Kraftwerk hat keine neuen Stücke im Programm, und ich bin sicher, dass wir auch keine mehr erleben werden. Ralf Hütter hat sich auf das 1-2-3-4-5-6-7-8-Schema festgelegt, für eine 9 ist da kein Platz mehr. Die Band spielt "Greatest Hits", wie immer mit subtilen Veränderungen der Arrangements, Hütter greift wie immer ein paarmal die falschen Tasten, seine Stimme ist inzwischen hörbar gealtert (der Mann ist 75, dafür bewegt er sich noch sehr munter), und was die drei anderen Herren an ihren Pulten machen, bleibt wie immer ein Rätsel. Auch die mit den Armen rudernden "Roboter" haben ihren Auftritt. Auf geheimnisvolle Weise werden sie im Strobelight aus dem Boden hochgefahren, und alle Smartphones leuchten auf:
Das gibt der Band die Gelegenheit, für ein paar Minuten von der Bühne zu verschwinden -- "pee break" nennen das die Amerikaner, schließlich sind die Jungs alle nicht mehr die Jüngsten. Das Ganze endet nach rund zwei Stunden mit dem "Taschenrechner" als Zugabe
und der "Music Non Stop"-Routine, die man schon lange kennt: Jeder der Vier hat ein kurzes Solo, nacheinander gehen sie mit einer Verbeugung von der Bühne ab -- Ralf Hütter als Letzter, für ihn erhebt sich das gesamte Publikum von den Sitzen.
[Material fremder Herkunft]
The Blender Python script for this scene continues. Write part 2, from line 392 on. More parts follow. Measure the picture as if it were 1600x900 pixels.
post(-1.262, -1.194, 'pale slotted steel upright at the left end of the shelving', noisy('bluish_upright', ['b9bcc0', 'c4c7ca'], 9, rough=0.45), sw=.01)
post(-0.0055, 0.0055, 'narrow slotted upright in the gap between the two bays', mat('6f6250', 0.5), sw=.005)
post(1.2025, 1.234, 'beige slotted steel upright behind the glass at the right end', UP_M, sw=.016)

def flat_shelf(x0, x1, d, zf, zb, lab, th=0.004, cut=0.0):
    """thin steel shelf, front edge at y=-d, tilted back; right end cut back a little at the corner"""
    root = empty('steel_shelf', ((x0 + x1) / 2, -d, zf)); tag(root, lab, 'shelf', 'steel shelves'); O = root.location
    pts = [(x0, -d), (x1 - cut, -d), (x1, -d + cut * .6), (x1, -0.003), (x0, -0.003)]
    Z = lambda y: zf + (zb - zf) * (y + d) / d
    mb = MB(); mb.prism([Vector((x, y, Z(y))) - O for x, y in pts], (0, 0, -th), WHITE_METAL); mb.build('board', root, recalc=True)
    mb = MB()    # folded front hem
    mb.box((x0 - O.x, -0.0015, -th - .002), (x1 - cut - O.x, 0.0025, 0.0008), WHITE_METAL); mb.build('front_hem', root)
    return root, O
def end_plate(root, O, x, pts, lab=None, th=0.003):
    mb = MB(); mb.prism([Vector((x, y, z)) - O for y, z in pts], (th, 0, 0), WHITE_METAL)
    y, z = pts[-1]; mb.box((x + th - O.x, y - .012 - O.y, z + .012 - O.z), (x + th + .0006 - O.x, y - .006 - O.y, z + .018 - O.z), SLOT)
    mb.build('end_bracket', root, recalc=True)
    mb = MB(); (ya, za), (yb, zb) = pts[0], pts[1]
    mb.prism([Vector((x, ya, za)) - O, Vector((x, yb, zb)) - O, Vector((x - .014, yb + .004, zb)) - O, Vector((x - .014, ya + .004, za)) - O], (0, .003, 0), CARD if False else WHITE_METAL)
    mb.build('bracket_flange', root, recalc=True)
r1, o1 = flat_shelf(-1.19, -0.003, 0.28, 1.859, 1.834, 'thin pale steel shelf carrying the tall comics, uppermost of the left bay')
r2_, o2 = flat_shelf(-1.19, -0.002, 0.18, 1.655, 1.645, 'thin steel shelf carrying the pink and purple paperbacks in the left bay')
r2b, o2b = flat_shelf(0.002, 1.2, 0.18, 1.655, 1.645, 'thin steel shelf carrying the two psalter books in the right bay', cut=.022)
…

Was kann man sagen? Die Musik von Kraftwerk ist zeitlos, nicht zuletzt, weil sie immer wieder aktualisiert wurde, ohne dass die Substanz verloren gegangen wäre. Lediglich "Trans Europa Express" und "Neon Lights", früher zwei ihrer stärksten Stücke, hängen heute ein bisschen flach in den Seilen, "Autobahn" ist mehr als nötig gekürzt worden. Ein erstaunlich diszipliniertes Publikum, die meisten Zuschauer 40+, einige hatten ihre Kinder mitgebracht. Ein wunderbarer Abend, schönster Retrofuturismus mit leichtem Augenzwinkern, einzig der Sound war nicht ideal, obwohl Kraftwerk eigentlich gerade dafür bekannt ist -- der Bass glich einer Herzmassage und überlagerte etwas unbalanciert die latent verwaschenen Mitten. In der zweiten Hälfte des Konzertes besserte sich dies ein wenig. Einige eingestreute Quadro-Effekte waren wahrnehmbar, gingen aber irgendwie unter, ebenso hatten einige Teile der Projektion Doppelkonturen, die sicher nicht beabsichtigt waren, aber das mag meinem Platz zuzuschreiben sein.
Wer weiß, ob es ein neuntes Mal geben wird.